In a decisive move to curb corruption in public sector technology initiatives, the National Information Technology Development Agency (NITDA) and the Independent Corrupt Practices and Other Related Offences Commission (ICPC) have established a Joint Task Force on Digital Governance and Anti-Corruption.
The collaboration according to a release jointly signed by Mrs. Hadiza Umar, Director, Corporate Communications & Media Relations Department at NITDA and Dr [Mrs] Anike Adeshina, Head, Media and Publicity at ICPC, aims to mitigate corruption risks in government IT projects, enforce the IT Project Clearance mandate, and ensure that digital transformation truly becomes a tool for transparency, efficiency, and service delivery across public institutions.
The announcement was made during a high-level courtesy visit by the Director General of NITDA to the ICPC Headquarters in Abuja, where both agencies reaffirmed their shared commitment to President Bola Ahmed Tinubu’s Renewed Hope Agenda, particularly his vision of building a $1 trillion digital economy anchored on integrity, innovation, and ease of doing business.
Over the past two decades, billions of naira have been lost to failed or abandoned government IT projects. Many Federal Public Institutions (FPIs) have procured digital solutions without obtaining mandatory clearance from NITDA, resulting in duplicated efforts, inflated costs, poor technical standards, and in numerous cases, complete project failure.
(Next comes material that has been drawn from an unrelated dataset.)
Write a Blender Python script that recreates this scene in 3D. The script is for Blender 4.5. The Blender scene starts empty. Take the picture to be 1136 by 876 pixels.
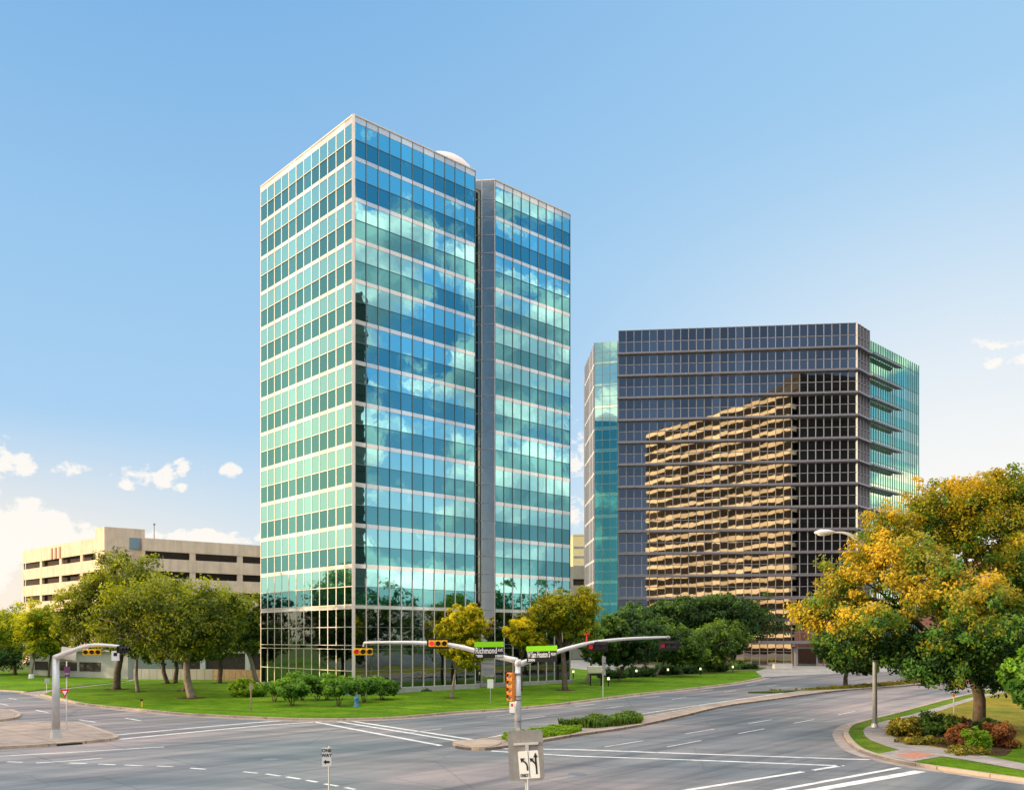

Some of these projects, individually worth billions, have either failed to deliver value to citizens or been abandoned midstream. Others have degenerated into avenues for corruption through practices such as contract splitting, use of unregistered vendors, and the deliberate evasion of due process.
This troubling pattern has not only led to massive financial waste but has also undermined public confidence in government’s ability to deploy technology for transparency, accountability, and cost-effective governance.
The NITDA IT Project Clearance process was instituted to eliminate such inefficiencies and risks by ensuring that every government IT initiative is properly evaluated, aligned with national ICT standards, interoperable, and capable of delivering value for money.
Despite this, compliance remains a major challenge, as some government agencies and contractors attempt to bypass the process. The ICPC has now identified such non-compliance as a corruption risk that requires strict enforcement—hence the creation of the Joint Task Force.
Digital TimesNG understands that the new collaborative framework between NITDA and ICPC is expected to strengthen oversight, close loopholes, and promote digital governance practices that uphold integrity and accountability across the public sector.

The Joint Task Force will serve as an enforcement mechanism, combining NITDA’s technical oversight role with ICPC’s investigative and prosecutorial powers. Its mandate will include:
- Enforcement of IT Clearance: Ensuring all FPIs obtain mandatory IT Project Clearance before embarking on technology projects, with ICPC providing enforcement where violations occur;
- Monitoring and Sanctioning: Jointly monitoring IT projects and sanctioning defaulting FPIs, in accordance with extant regulations; and,
- Integration of Enforcement Tools: Embedding NITDA’s monitoring instruments into ICPC frameworks such as the System Study & Review, the Ethics & Integrity Scorecard, and other anti-corruption tools to institutionalize compliance.
The Director General of NITDA, Kashifu Inuwa Abdullahi, stressed the importance of IT Project Clearance as a national safeguard, designed to track Government spending in IT, ensure synergy in national investments in IT and prevent development of projects in silos where significant resources can be shared by FPIs.
“The IT clearance regulation is designed to ensure that IT projects are properly conceptualized and executed in line with global best practices, ensuring value-for-money investments, reducing duplication, and creating a unified digital government,” Inuwa said.
The ICPC Chairman, Dr. Musa Adamu Aliyu, SAN, welcomed the collaboration, noting that corruption in IT procurement undermines both public trust and economic progress, and emphasized ICPC’s readiness to use its statutory powers to support NITDA’s mandate and hold both contractors and public officials accountable.
Both leaders agreed that the Joint Task Force will serve as a model of inter-agency collaboration, ensuring that digital transformation in government is free of corruption, efficient, aligned with Nigeria’s development goals and global best practices.
The establishment of the Joint Task Force represents a decisive step toward addressing systemic corruption risks in government IT projects as the initiative will ensure that Nigeria’s digital transformation efforts deliver real value to citizens and support the President’s vision of a modern, transparent, and competitive economy.